#### Problem statement
Write out, word for word, the first line of the data below and every line after it through the one containing "scene.camera = cam".

#####

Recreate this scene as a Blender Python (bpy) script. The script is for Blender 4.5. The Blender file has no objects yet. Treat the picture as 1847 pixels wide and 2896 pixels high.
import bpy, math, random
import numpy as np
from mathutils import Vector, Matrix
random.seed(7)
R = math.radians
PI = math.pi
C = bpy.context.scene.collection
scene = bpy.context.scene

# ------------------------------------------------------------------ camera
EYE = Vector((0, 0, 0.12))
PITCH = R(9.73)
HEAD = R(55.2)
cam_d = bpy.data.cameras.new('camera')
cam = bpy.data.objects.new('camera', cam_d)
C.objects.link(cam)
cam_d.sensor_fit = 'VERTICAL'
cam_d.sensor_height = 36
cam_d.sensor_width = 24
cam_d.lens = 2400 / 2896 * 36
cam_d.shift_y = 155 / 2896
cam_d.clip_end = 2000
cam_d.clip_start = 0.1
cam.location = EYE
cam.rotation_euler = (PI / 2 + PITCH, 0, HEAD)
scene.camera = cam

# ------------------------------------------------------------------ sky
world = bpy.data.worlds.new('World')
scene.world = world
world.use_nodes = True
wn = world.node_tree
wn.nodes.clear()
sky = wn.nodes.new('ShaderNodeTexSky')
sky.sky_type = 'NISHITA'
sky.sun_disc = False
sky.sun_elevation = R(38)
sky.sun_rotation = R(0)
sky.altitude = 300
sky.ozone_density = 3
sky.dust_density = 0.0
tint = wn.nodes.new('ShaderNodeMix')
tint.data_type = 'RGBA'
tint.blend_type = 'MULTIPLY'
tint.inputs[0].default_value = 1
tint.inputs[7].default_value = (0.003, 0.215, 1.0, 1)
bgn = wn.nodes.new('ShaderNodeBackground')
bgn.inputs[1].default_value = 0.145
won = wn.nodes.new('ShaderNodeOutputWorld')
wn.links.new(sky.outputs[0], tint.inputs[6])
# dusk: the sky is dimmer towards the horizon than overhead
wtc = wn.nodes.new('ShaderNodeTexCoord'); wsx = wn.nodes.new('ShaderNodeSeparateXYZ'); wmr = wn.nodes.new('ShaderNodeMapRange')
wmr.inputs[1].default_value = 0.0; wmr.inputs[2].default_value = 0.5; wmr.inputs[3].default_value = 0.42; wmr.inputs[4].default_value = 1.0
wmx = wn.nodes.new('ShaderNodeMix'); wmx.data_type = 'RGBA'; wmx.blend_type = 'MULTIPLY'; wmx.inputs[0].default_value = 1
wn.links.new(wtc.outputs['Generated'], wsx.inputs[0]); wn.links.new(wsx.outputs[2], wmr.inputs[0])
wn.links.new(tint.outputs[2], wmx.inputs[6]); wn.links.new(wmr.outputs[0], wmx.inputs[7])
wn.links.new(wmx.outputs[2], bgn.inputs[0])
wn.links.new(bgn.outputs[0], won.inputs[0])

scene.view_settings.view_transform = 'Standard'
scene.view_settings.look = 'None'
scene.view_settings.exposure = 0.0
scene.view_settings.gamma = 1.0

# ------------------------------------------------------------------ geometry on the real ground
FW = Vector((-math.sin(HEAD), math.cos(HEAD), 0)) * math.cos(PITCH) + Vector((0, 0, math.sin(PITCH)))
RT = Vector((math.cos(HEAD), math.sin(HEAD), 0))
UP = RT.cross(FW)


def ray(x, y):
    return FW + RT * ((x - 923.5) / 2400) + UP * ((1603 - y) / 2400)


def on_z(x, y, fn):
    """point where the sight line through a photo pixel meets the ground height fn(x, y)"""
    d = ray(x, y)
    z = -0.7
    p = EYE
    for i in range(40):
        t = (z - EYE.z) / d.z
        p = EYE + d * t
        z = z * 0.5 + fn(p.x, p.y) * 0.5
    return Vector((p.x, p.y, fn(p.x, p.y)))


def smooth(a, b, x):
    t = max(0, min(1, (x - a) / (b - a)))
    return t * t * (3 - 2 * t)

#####

#### Solved problem
Recreate this scene as a Blender Python (bpy) script. The script is for Blender 4.5. The Blender file has no objects yet. Treat the picture as 1847 pixels wide and 2896 pixels high.
import bpy, math, random
import numpy as np
from mathutils import Vector, Matrix
random.seed(7)
R = math.radians
PI = math.pi
C = bpy.context.scene.collection
scene = bpy.context.scene

# ------------------------------------------------------------------ camera
EYE = Vector((0, 0, 0.12))
PITCH = R(9.73)
HEAD = R(55.2)
cam_d = bpy.data.cameras.new('camera')
cam = bpy.data.objects.new('camera', cam_d)
C.objects.link(cam)
cam_d.sensor_fit = 'VERTICAL'
cam_d.sensor_height = 36
cam_d.sensor_width = 24
cam_d.lens = 2400 / 2896 * 36
cam_d.shift_y = 155 / 2896
cam_d.clip_end = 2000
cam_d.clip_start = 0.1
cam.location = EYE
cam.rotation_euler = (PI / 2 + PITCH, 0, HEAD)
scene.camera = cam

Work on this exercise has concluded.